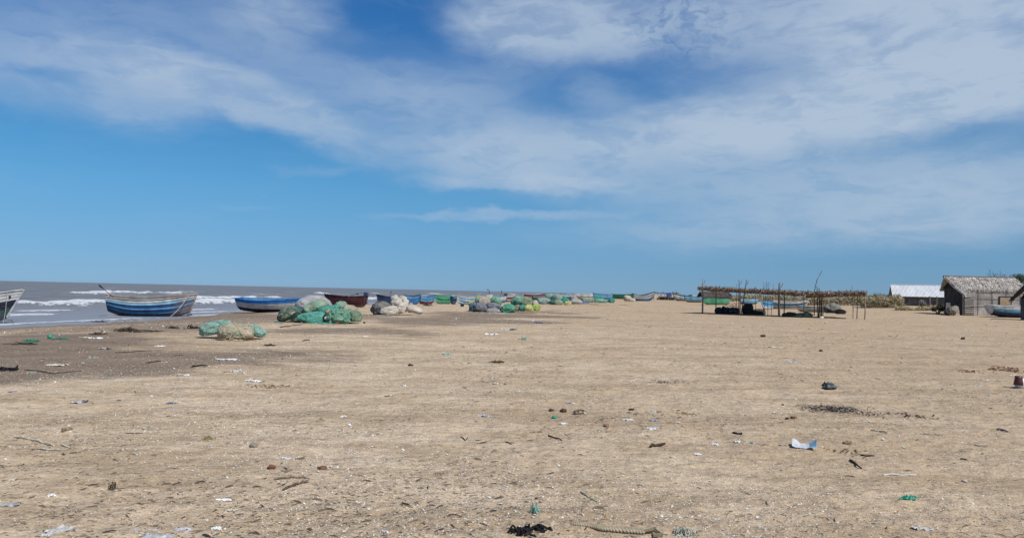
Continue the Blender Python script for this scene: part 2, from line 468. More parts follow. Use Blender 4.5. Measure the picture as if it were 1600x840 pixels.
def f_sand(t, b):
    pos = t.new('ShaderNodeNewGeometry').outputs['Position']
    wet = t.attr('wet', 'Fac')
    big = t.noise(pos, .13, 4, .6); mid = t.noise(pos, .9, 6, .62); st = t.noise(t.mapping(pos, (.5, 2.2, 1), rot=(0, 0, .25)), 1.3, 6, .65)
    fine = t.noise(pos, 9, 5, .7); grain = t.noise(pos, 60, 3, .75)
    c = t.mix(t.mr(big, .35, .65), SAND_A, SAND_B)
    c = t.mix(t.math('MULTIPLY', t.mr(mid, .42, .68), .75), c, SAND_C)
    c = t.mix(t.math('MULTIPLY', t.mr(st, .5, .72), .55), c, SAND_D)
    sx = t.new('ShaderNodeSeparateXYZ'); t.link(pos, sx.inputs[0])
    rgt = t.math('MULTIPLY', t.mr(t.math('ADD', sx.outputs[0], t.math('MULTIPLY', big, 8.0)), 3, 14), .55)
    c = t.mix(rgt, c, SAND_C)
    lay = t.noise(t.mapping(pos, (.22, .8, 1), rot=(0, 0, -.12), loc=(4, 9, 0)), 1.1, 7, .68)
    c = t.mix(t.math('MULTIPLY', t.mr(lay, .46, .60), .72), c, SAND_E)
    c = t.mix(1.0, c, grey(t, t.mr(fine, .28, .72, .80, 1.17)), 'MULTIPLY')
    c = t.mix(1.0, c, grey(t, t.mr(grain, .25, .75, .66, 1.3)), 'MULTIPLY')
    g1 = t.noise(t.mapping(pos, (.55, 1.5, 1), rot=(0, 0, -.1)), 5.5, 8, .78); g2 = t.noise(t.mapping(pos, (.7, 1.2, 1), loc=(5, 5, 0)), 21, 6, .8)
    c = t.mix(t.math('MULTIPLY', t.mr(g1, .50, .64), .52), c, (.27, .20, .135))
    c = t.mix(t.math('MULTIPLY', t.mr(g1, .46, .30), .35), c, (.62, .53, .41))
    c = t.mix(t.math('MULTIPLY', t.mr(g2, .54, .66), .5), c, (.22, .165, .115))
    c = t.mix(t.math('MULTIPLY', t.mr(g2, .42, .30), .45), c, (.68, .60, .49))
    # wind-sorted dark bits and pale shell crumbs caught in the surface
    pat = t.noise(pos, .45, 4, .6)
    d1 = t.vor(t.mapping(pos, (.6, 1.3, 1)), 24); d2 = t.vor(t.mapping(pos, (1, 1.7, 1), loc=(3.3, 1.2, 0)), 30)
    dark = t.math('MULTIPLY', t.mr(d1, .09, .16, 1, 0), t.mr(pat, .40, .62, .12, .6))
    c = t.mix(dark, c, (.14, .105, .075))
    pale = t.math('MULTIPLY', t.mr(d2, .12, .2, 1, 0), t.mr(pat, .42, .6, .9, .2))
    c = t.mix(t.math('MULTIPLY', pale, .8), c, (.72, .66, .56))
    d3 = t.vor(t.mapping(pos, (.7, 1, 1), loc=(9, 4, 0)), 9)
    pt3 = t.noise(t.mapping(pos, loc=(20, 3, 0)), .35, 4, .6)
    c = t.mix(t.math('MULTIPLY', t.mr(d3, .07, .12, 1, 0), t.mr(pt3, .42, .6, .0, .6)), c, (.13, .10, .07))
    d4 = t.vor(t.mapping(pos, (.8, 1, 1), loc=(2, 14, 0)), 7)
    c = t.mix(t.math('MULTIPLY', t.mr(d4, .05, .1, 1, 0), t.mr(pt3, .35, .55, .6, .0)), c, (.75, .72, .66))
    wn = t.math('ADD', wet, t.math('ADD', t.math('MULTIPLY', t.math('SUBTRACT', st, .5), 1.1), t.math('MULTIPLY', t.math('SUBTRACT', g1, .5), .7)))
    wn = t.math('MULTIPLY', t.mr(wn, .25, .72), t.mr(wet, .02, .25))
    wc = t.mix(t.mr(mid, .3, .7), (.182, .131, .092), (.262, .196, .138))
    wc = t.mix(1.0, wc, grey(t, t.mr(fine, .28, .72, .82, 1.18)), 'MULTIPLY')
    wc = t.mix(t.math('MULTIPLY', t.mr(d2, .10, .16, 1, 0), .5), wc, (.55, .5, .43))
    c = t.mix(t.math('MULTIPLY', wn, .93), c, wc)
    # burnt black patch of ash
    ash = t.attr('ash', 'Fac')
    an = t.mr(t.noise(pos, 24, 4, .75), .45, .6, .1, .75)
    c = t.mix(t.math('MULTIPLY', ash, an), c, (.075, .068, .068))
    t.link(c, b.inputs['Base Color'])
    h = t.math('ADD', t.math('MULTIPLY', fine, 1.0), t.math('MULTIPLY', grain, .35))
    h = t.math('ADD', h, t.math('MULTIPLY', st, 1.1))
    fr = t.noise(t.mapping(pos, (1, 1, 1), loc=(7, 2, 0)), 1.1, 9, .56)
    bm = t.new('ShaderNodeBump'); bm.inputs['Strength'].default_value = 1.0; t.link(fr, bm.inputs['Height'])
    t.link(t.mr(wet, 0, 1, .22, .09), bm.inputs['Distance'])
    b2 = t.new('ShaderNodeBump'); b2.inputs['Strength'].default_value = .9; b2.inputs['Distance'].default_value = .03; t.link(h, b2.inputs['Height']); t.link(bm.outputs[0], b2.inputs['Normal'])
    t.link(b2.outputs[0], b.inputs['Normal'])
    t.link(t.mr(t.attr('swash', 'Fac'), 0, 1, .95, .25), b.inputs['Roughness'])
M_SAND = material('beach_sand', f_sand, .95, .12)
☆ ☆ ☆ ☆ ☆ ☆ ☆
§ **Set exercise**:
Copy every line above word for word and exclude the pictures.

§ **Response**:
Continue the Blender Python script for this scene: part 2, from line 468. More parts follow. Use Blender 4.5. Measure the picture as if it were 1600x840 pixels.
def f_sand(t, b):
    pos = t.new('ShaderNodeNewGeometry').outputs['Position']
    wet = t.attr('wet', 'Fac')
    big = t.noise(pos, .13, 4, .6); mid = t.noise(pos, .9, 6, .62); st = t.noise(t.mapping(pos, (.5, 2.2, 1), rot=(0, 0, .25)), 1.3, 6, .65)
    fine = t.noise(pos, 9, 5, .7); grain = t.noise(pos, 60, 3, .75)
    c = t.mix(t.mr(big, .35, .65), SAND_A, SAND_B)
    c = t.mix(t.math('MULTIPLY', t.mr(mid, .42, .68), .75), c, SAND_C)
    c = t.mix(t.math('MULTIPLY', t.mr(st, .5, .72), .55), c, SAND_D)
    sx = t.new('ShaderNodeSeparateXYZ'); t.link(pos, sx.inputs[0])
    rgt = t.math('MULTIPLY', t.mr(t.math('ADD', sx.outputs[0], t.math('MULTIPLY', big, 8.0)), 3, 14), .55)
    c = t.mix(rgt, c, SAND_C)
    lay = t.noise(t.mapping(pos, (.22, .8, 1), rot=(0, 0, -.12), loc=(4, 9, 0)), 1.1, 7, .68)
    c = t.mix(t.math('MULTIPLY', t.mr(lay, .46, .60), .72), c, SAND_E)
    c = t.mix(1.0, c, grey(t, t.mr(fine, .28, .72, .80, 1.17)), 'MULTIPLY')
    c = t.mix(1.0, c, grey(t, t.mr(grain, .25, .75, .66, 1.3)), 'MULTIPLY')
    g1 = t.noise(t.mapping(pos, (.55, 1.5, 1), rot=(0, 0, -.1)), 5.5, 8, .78); g2 = t.noise(t.mapping(pos, (.7, 1.2, 1), loc=(5, 5, 0)), 21, 6, .8)
    c = t.mix(t.math('MULTIPLY', t.mr(g1, .50, .64), .52), c, (.27, .20, .135))
    c = t.mix(t.math('MULTIPLY', t.mr(g1, .46, .30), .35), c, (.62, .53, .41))
    c = t.mix(t.math('MULTIPLY', t.mr(g2, .54, .66), .5), c, (.22, .165, .115))
    c = t.mix(t.math('MULTIPLY', t.mr(g2, .42, .30), .45), c, (.68, .60, .49))
    # wind-sorted dark bits and pale shell crumbs caught in the surface
    pat = t.noise(pos, .45, 4, .6)
    d1 = t.vor(t.mapping(pos, (.6, 1.3, 1)), 24); d2 = t.vor(t.mapping(pos, (1, 1.7, 1), loc=(3.3, 1.2, 0)), 30)
    dark = t.math('MULTIPLY', t.mr(d1, .09, .16, 1, 0), t.mr(pat, .40, .62, .12, .6))
    c = t.mix(dark, c, (.14, .105, .075))
    pale = t.math('MULTIPLY', t.mr(d2, .12, .2, 1, 0), t.mr(pat, .42, .6, .9, .2))
    c = t.mix(t.math('MULTIPLY', pale, .8), c, (.72, .66, .56))
    d3 = t.vor(t.mapping(pos, (.7, 1, 1), loc=(9, 4, 0)), 9)
    pt3 = t.noise(t.mapping(pos, loc=(20, 3, 0)), .35, 4, .6)
    c = t.mix(t.math('MULTIPLY', t.mr(d3, .07, .12, 1, 0), t.mr(pt3, .42, .6, .0, .6)), c, (.13, .10, .07))
    d4 = t.vor(t.mapping(pos, (.8, 1, 1), loc=(2, 14, 0)), 7)
    c = t.mix(t.math('MULTIPLY', t.mr(d4, .05, .1, 1, 0), t.mr(pt3, .35, .55, .6, .0)), c, (.75, .72, .66))
    wn = t.math('ADD', wet, t.math('ADD', t.math('MULTIPLY', t.math('SUBTRACT', st, .5), 1.1), t.math('MULTIPLY', t.math('SUBTRACT', g1, .5), .7)))
    wn = t.math('MULTIPLY', t.mr(wn, .25, .72), t.mr(wet, .02, .25))
    wc = t.mix(t.mr(mid, .3, .7), (.182, .131, .092), (.262, .196, .138))
    wc = t.mix(1.0, wc, grey(t, t.mr(fine, .28, .72, .82, 1.18)), 'MULTIPLY')
    wc = t.mix(t.math('MULTIPLY', t.mr(d2, .10, .16, 1, 0), .5), wc, (.55, .5, .43))
    c = t.mix(t.math('MULTIPLY', wn, .93), c, wc)
    # burnt black patch of ash
    ash = t.attr('ash', 'Fac')
    an = t.mr(t.noise(pos, 24, 4, .75), .45, .6, .1, .75)
    c = t.mix(t.math('MULTIPLY', ash, an), c, (.075, .068, .068))
    t.link(c, b.inputs['Base Color'])
    h = t.math('ADD', t.math('MULTIPLY', fine, 1.0), t.math('MULTIPLY', grain, .35))
    h = t.math('ADD', h, t.math('MULTIPLY', st, 1.1))
    fr = t.noise(t.mapping(pos, (1, 1, 1), loc=(7, 2, 0)), 1.1, 9, .56)
    bm = t.new('ShaderNodeBump'); bm.inputs['Strength'].default_value = 1.0; t.link(fr, bm.inputs['Height'])
    t.link(t.mr(wet, 0, 1, .22, .09), bm.inputs['Distance'])
    b2 = t.new('ShaderNodeBump'); b2.inputs['Strength'].default_value = .9; b2.inputs['Distance'].default_value = .03; t.link(h, b2.inputs['Height']); t.link(bm.outputs[0], b2.inputs['Normal'])
    t.link(b2.outputs[0], b.inputs['Normal'])
    t.link(t.mr(t.attr('swash', 'Fac'), 0, 1, .95, .25), b.inputs['Roughness'])
M_SAND = material('beach_sand', f_sand, .95, .12)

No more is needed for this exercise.